The colocation-related profits and fees are a major share of the resource cost of modern equities trading. Yet they are a cost that yields no offsetting benefits to retail traders. They have a negative effect on the quality of market prices shown to retail investors and the resource costs of trading.
This stylized map of Northern New Jersey, where the stock exchange computers are located, shows how the complex NMS-created market structure creates income for both exchanges and wholesalers that can only be paid by greater bid-ask spreads to retail investors.
The SEC seeks to encourage competition among exchanges. But according to the theory of competition, competition will reduce the cost of production to a minimum. The cost of production in equities trading is the bid-ask spread. With the current system, this competition never happens as evidenced by the fact that multiple exchanges are owned by each major firm.
The colocation market structure
But as the graphic below displays, colocated exchanges return equities trading to the competitive model. Because the exchanges are colocated, every broker-dealer sees the best bids and offers of all exchanges instantaneously. This eliminates the incentive for market makers to quote different bids and offers on each exchange. That means bids and offers on all exchanges will be identical, eliminating the need to shop the exchanges.

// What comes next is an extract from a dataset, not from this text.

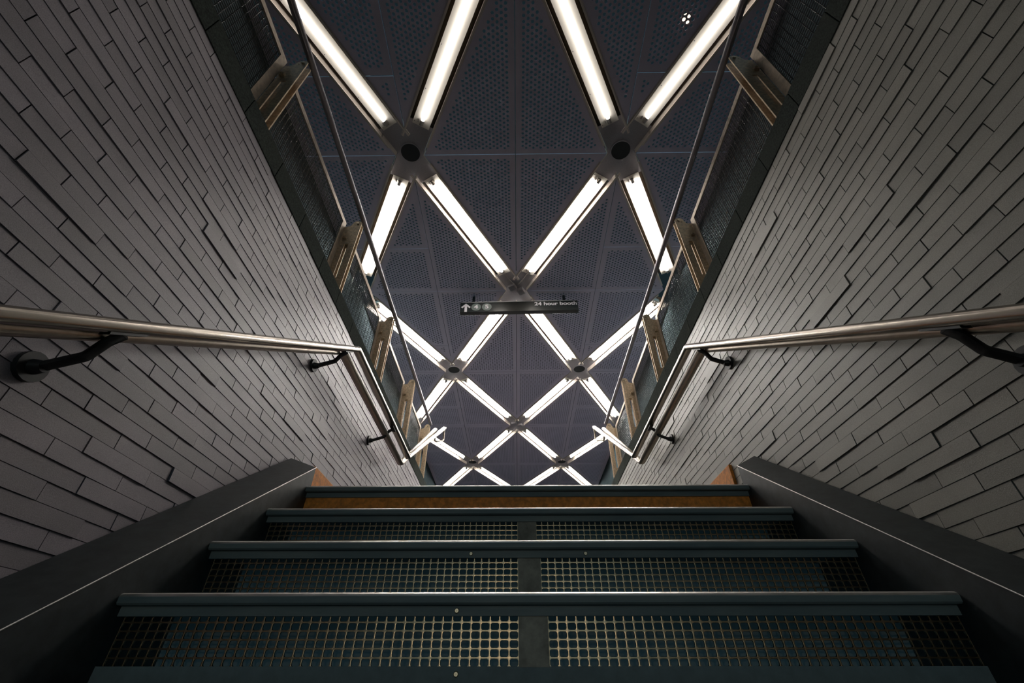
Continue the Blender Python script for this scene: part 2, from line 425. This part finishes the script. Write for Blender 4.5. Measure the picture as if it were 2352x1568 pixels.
# ---------------------------------------------------------------- junction plates
def arm_poly(w, l, dirs):
    """union outline of arms of half width w, length l (sorted by angle)"""
    pts = []
    n = len(dirs)
    for i, a in enumerate(dirs):
        d = Vector((math.cos(a), math.sin(a))); s = Vector((-d.y, d.x))
        pts += [tuple(d*l-s*w), tuple(d*l+s*w)]
        b_ = dirs[(i+1) % n]
        da = (b_-a) % (2*math.pi)
        if da < math.pi*.999:
            bis = a+da/2; rr = w/math.sin(da/2); pts.append((math.cos(bis)*rr, math.sin(bis)*rr))
        else: pts.append((math.cos(a+da/2)*.01, math.sin(a+da/2)*.01))
    return pts
ANG = math.atan2(CB, CA)
def junction(i, k, label):
    x, y = i*CA+CX, k*CB+CY0
    dirs = [ANG, math.pi-ANG, math.pi+ANG, 2*math.pi-ANG]
    if i == -2: dirs = [-ANG, ANG]
    if i == 2: dirs = [math.pi-ANG, math.pi+ANG]
    root = empty('junction_plate', (x, y, HC), label, 'ceiling junction', 'junction plates of the ceiling lattice')
    pl = arm_poly(TW-.004, .375, dirs)
    if abs(i) == 2: pl = [(min(max(u, -.0 if i == -2 else -9), 9 if i == -2 else 0), v) for u, v in pl]
    b = MB(); b.prism([pl], lambda u, v, t: (u+x, v+y, t), HC+.066, HC+.080)
    b.build('cover', M['node'], root)
    # side walls following the outline, broken at the arm ends
    n = len(pl); w = TW
    out = arm_poly(w, .325, dirs); inn = arm_poly(w+.006, .325, dirs)
    for c in range(len(dirs)):
        if abs(i) == 2 and c == 1: continue
        b = MB()
        for q in (3*c+1, 3*c+2):
            jj = (q+1) % len(out); A0, A1, B0, B1 = out[q], out[jj], inn[q], inn[jj]
            b.hexa([(A0[0]+x, A0[1]+y, HC-.004), (A1[0]+x, A1[1]+y, HC-.004), (B1[0]+x, B1[1]+y, HC-.004), (B0[0]+x, B0[1]+y, HC-.004),
                    (A0[0]+x, A0[1]+y, HC+.125), (A1[0]+x, A1[1]+y, HC+.125), (B1[0]+x, B1[1]+y, HC+.125), (B0[0]+x, B0[1]+y, HC+.125)])
        b.build('side_panel', M['trim'], root)
    if k % 2 == 0:
        b = MB(); b.cyl((x, y-.0, HC+.058), (x, y, HC+.0665), .112, 40); b.cyl((x, y, HC+.056), (x, y, HC+.058), .104, 40)
        rim = MB()
        rim.prism([circ(.120, 40, x, y), circ(.108, 40, x, y)], lambda u, v, t: (u, v, t), HC+.053, HC+.066)
        g = b.build('speaker_grille', M['speaker'], root, smooth=True)
        rim.build('grille_rim', M['node'], g, smooth=True)
    elif i == 0:
        b = MB()
        a = R(-28); ca, sa = math.cos(a), math.sin(a)
        def q(u, v): return (x+u*ca-v*sa, y+u*sa+v*ca)
        for cu, cv, hw, hh, zb in ((-.035, -.06, .055, .05, .012), (.045, .075, .05, .055, .006)):
            P = [q(cu-hw, cv-hh), q(cu+hw, cv-hh), q(cu+hw, cv+hh), q(cu-hw, cv+hh)]
            b.hexa([(p[0], p[1], HC+zb) for p in P]+[(p[0], p[1], HC+.066) for p in P])
        b.build('conduit_box', M['node'], root, bevel=.004)
        b = MB()
        for dx, dy, sx in ((-1, -1, 1), (1, -1, -1)):
            e = (x+dx*.165, y+dy*.30, HC+.05)
            b.sweep([(x+dx*.03, y-.09, HC+.045), (x+dx*.09, y-.17, HC+.045), e], circ(.008, 8), up=Vector((0, 0, 1)))
        b.build('conduit', M['socket'], root, smooth=True)
junction(-1, 0, 'dark grey X-shaped plate with round speaker, upper left of the ceiling')
junction(1, 0, 'dark grey X-shaped plate with round speaker, upper right of the ceiling')
junction(0, 1, 'X-shaped junction with crossed conduit boxes right above the hanging sign')
junction(-1, 2, 'smaller X-shaped plate with round speaker below and left of the sign')
junction(1, 2, 'smaller X-shaped plate with round speaker below and right of the sign')
junction(0, 3, 'X-shaped junction on the ceiling centre line, below the sign')
junction(-1, 4, 'small far X-shaped junction low on the left, just above the top step')
junction(1, 4, 'small far X-shaped junction low on the right, just above the top step')
junction(-2, 3, 'half junction plate at the left hall wall beside the far fence posts')
junction(2, 3, 'half junction plate at the right hall wall beside the far fence posts')

# ---------------------------------------------------------------- hanging sign
def sign():
    yS = 4.88; zt, zb = 4.672+C, 4.462+C; x0, x1 = -.842, .948; xm = (x0+x1)/2
    root = empty('hanging_sign', (xm, yS, zb), 'black hanging station sign with white arrow, two numbered discs and 24 hour booth', 'sign')
    rot = Matrix.Translation((xm, yS, (zt+zb)/2)) @ Matrix.Rotation(R(-1.0), 4, 'Y') @ Matrix.Translation((-xm, -yS, -(zt+zb)/2))
    parts = []
    b = MB(); b.box(x0, x1, yS, yS+.075, zb, zt); parts.append(b.build('sign_board', M['sign'], root, bevel=.004))
    b = MB(); b.box(x0+.012, x1-.015, yS-.003, yS+.001, zt-.016, zt-.009); parts.append(b.build('white_line', M['signwhite'], root))
    for xx in (x0+.2, x1-.2):
        b = MB(); b.box(xx-.02, xx+.02, yS+.02, yS+.055, zt-.02, HC+.005); parts.append(b.build('hanger', M['bracket'], root))
    # arrow
    ax, az = x0+.088, (zt+zb)/2-.018
    P = [(-.019, -.083), (.019, -.083), (.019, .030), (.052, -.008), (.072, .014), (0, .085), (-.072, .014), (-.052, -.008), (-.019, .030)]
    b = MB(); b.prism([P], lambda u, v, t: (ax+u, t, az+v), yS-.003, yS+.001); parts.append(b.build('arrow', M['signwhite'], root))
    def txt(s, size, x, z, parent, align='CENTER', off=.012):
        cu = bpy.data.curves.new('t', 'FONT'); cu.body = s; cu.size = size; cu.extrude = .0012; cu.offset = off*size
        cu.align_x = align; cu.align_y = 'CENTER'
        to = bpy.data.objects.new('t', cu); COL.objects.link(to)
        dg = bpy.context.evaluated_depsgraph_get(); me = bpy.data.meshes.new_from_object(to.evaluated_get(dg))
        bpy.data.objects.remove(to)
        me.transform(Matrix.Translation((x, yS-.006, z)) @ Matrix.Rotation(math.pi/2, 4, 'X') @ Matrix.Diagonal((1.16, 1, 1, 1)))
        me.materials.clear(); me.materials.append(M['signwhite'])
        o = bpy.data.objects.new('lettering', me); COL.objects.link(o); o.parent = parent; o.matrix_parent_inverse = parent_inv(parent)
        return o
    for s, cx in (('4', x0+.243), ('5', x0+.405)):
        b = MB(); b.cyl((cx, yS-.003, az+.010), (cx, yS+.001, az+.010), .073, 40)
        d = b.build('number_disc', M['signgrey'], root); parts.append(d); parts.append(txt(s, .105, cx, az+.008, d, off=.03))
    parts.append(txt('24 hour booth', .094, x1-.014, zt-.078, root, 'RIGHT', off=.028))
    for o in parts: o.data.transform(rot)
sign()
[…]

Moreover, the effect of a single bid-ask spread from all exchanges eliminates the incentive for retail brokers to pay wholesalers to find the best bid or offer. This will result in the return of retail brokers to the exchanges since wholesalers are no longer arbitraging retail orders against a poor NBBO. Once retail brokers get a better deal trading directly with the exchanges, payments to wholesalers for order flow will be nonsense. No SEC regulatory involvement is needed to eliminate PFOF.
Allowing competitive forces in a colocated exchange environment to eliminate the PFOF that competition in the multi-exchange environment created is far better for the retail investor than leaving the NMS essentially unchanged other than adding another layer of resource cost resulting from a second SEC-mandated marketplace where wholesalers compete with each other to minimize the payment for order flow of the NMS. On its face, the addition of another marketplace will increase the resource cost of equities trading – exactly the wrong direction to send the equities market structure.

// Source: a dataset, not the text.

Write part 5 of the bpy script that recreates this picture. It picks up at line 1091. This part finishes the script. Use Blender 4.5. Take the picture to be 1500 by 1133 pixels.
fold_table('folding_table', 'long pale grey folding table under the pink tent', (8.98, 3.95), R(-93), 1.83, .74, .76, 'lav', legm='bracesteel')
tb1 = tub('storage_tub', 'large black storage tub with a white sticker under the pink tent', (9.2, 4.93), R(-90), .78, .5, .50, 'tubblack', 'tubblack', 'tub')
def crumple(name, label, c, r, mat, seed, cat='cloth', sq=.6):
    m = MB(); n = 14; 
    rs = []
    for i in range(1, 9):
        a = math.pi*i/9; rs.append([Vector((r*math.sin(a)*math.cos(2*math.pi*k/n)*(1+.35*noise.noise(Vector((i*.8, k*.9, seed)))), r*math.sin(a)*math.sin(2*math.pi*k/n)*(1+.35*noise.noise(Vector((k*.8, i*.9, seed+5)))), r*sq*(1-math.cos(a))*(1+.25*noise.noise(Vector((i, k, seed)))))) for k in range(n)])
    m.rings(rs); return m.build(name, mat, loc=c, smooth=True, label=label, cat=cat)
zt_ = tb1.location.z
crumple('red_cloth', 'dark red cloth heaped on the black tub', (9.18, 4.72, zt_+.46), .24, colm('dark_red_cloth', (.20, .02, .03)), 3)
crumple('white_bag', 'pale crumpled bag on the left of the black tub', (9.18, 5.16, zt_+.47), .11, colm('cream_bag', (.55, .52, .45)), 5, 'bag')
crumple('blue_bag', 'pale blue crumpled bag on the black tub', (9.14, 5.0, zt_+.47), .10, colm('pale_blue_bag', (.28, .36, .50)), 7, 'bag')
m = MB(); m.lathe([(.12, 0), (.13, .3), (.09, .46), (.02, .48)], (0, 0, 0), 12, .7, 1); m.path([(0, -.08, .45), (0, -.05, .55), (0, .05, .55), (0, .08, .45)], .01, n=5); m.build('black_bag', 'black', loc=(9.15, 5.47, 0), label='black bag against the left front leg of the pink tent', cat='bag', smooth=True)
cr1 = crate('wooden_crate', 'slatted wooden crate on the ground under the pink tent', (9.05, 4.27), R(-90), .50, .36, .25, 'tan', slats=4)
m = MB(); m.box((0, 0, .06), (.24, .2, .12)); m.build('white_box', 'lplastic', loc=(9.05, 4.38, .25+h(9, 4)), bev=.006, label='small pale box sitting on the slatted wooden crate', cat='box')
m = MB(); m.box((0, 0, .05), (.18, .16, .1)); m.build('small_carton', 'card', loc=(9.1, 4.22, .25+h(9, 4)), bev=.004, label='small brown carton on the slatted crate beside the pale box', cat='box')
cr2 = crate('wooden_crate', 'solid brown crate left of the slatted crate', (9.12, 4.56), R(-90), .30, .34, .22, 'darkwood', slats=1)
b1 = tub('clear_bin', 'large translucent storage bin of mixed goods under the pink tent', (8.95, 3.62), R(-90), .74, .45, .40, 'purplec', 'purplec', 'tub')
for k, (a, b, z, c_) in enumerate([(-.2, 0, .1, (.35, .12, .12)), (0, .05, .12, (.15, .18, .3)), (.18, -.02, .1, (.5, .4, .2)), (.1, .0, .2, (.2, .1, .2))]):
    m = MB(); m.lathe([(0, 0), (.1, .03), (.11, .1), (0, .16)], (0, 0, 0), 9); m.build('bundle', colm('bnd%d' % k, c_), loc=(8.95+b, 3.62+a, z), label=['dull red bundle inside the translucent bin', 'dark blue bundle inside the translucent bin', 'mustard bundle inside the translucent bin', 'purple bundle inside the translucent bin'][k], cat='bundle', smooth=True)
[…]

Another implication of the return to competition between exchanges is that equity market-makers will no longer see any reason to make markets on more than one exchange. This in the end will bring markets back to the fundamental conundrum confronted by the Commodity Futures Trading Commission (CFTC) in futures trading. If the cost-minimizing structure of trading is a single exchange clearing every trade, how is the regulator going to prevent the exchange from seizing monopoly profits?
Conclusion
How do we escape this retail-investor-unfriendly NMS? Some think that retail investors cannot help themselves. Due to their numbers and heterogeneity, retail investors are an unruly lot. The meme frenzy of January 2021 displayed the reality that retail investors are not well thought out. Motives for buying a stock such as punishing Wall Street short sellers and the entertainment value of buying something in the belief that you will find someone more foolish to buy the stock at a higher price do not encourage dispassionate policymakers to allow retail investors to manage their own financial markets.
On the other hand, the success of Vanguard Securities’ model, ownership by its own investors, and the highly successful passive stock index funds that followed show that retail investors can sometimes solve their own problems.
The NMS, on the other hand, shows that government regulation is not necessarily a better source of investor assistance. The NMS has inadvertently abandoned retail investors. A regulation like the current SEC proposal to perversely add another layer to the already excessive resource cost of retail trading, intending to reduce the cost of PFOF (??) is not an intuitive solution.
This much simpler proposal would eliminate PFOF without any added resource cost, in fact removing billions from the resource cost of retail investing.
In a follow-up article, I will show how retail investors can dramatically reduce the cost of clearing, a second way for retail investors to improve their access to financial market services at a lower cost. This change would begin to put retail investors’ financial market structure in the hands of the investors themselves.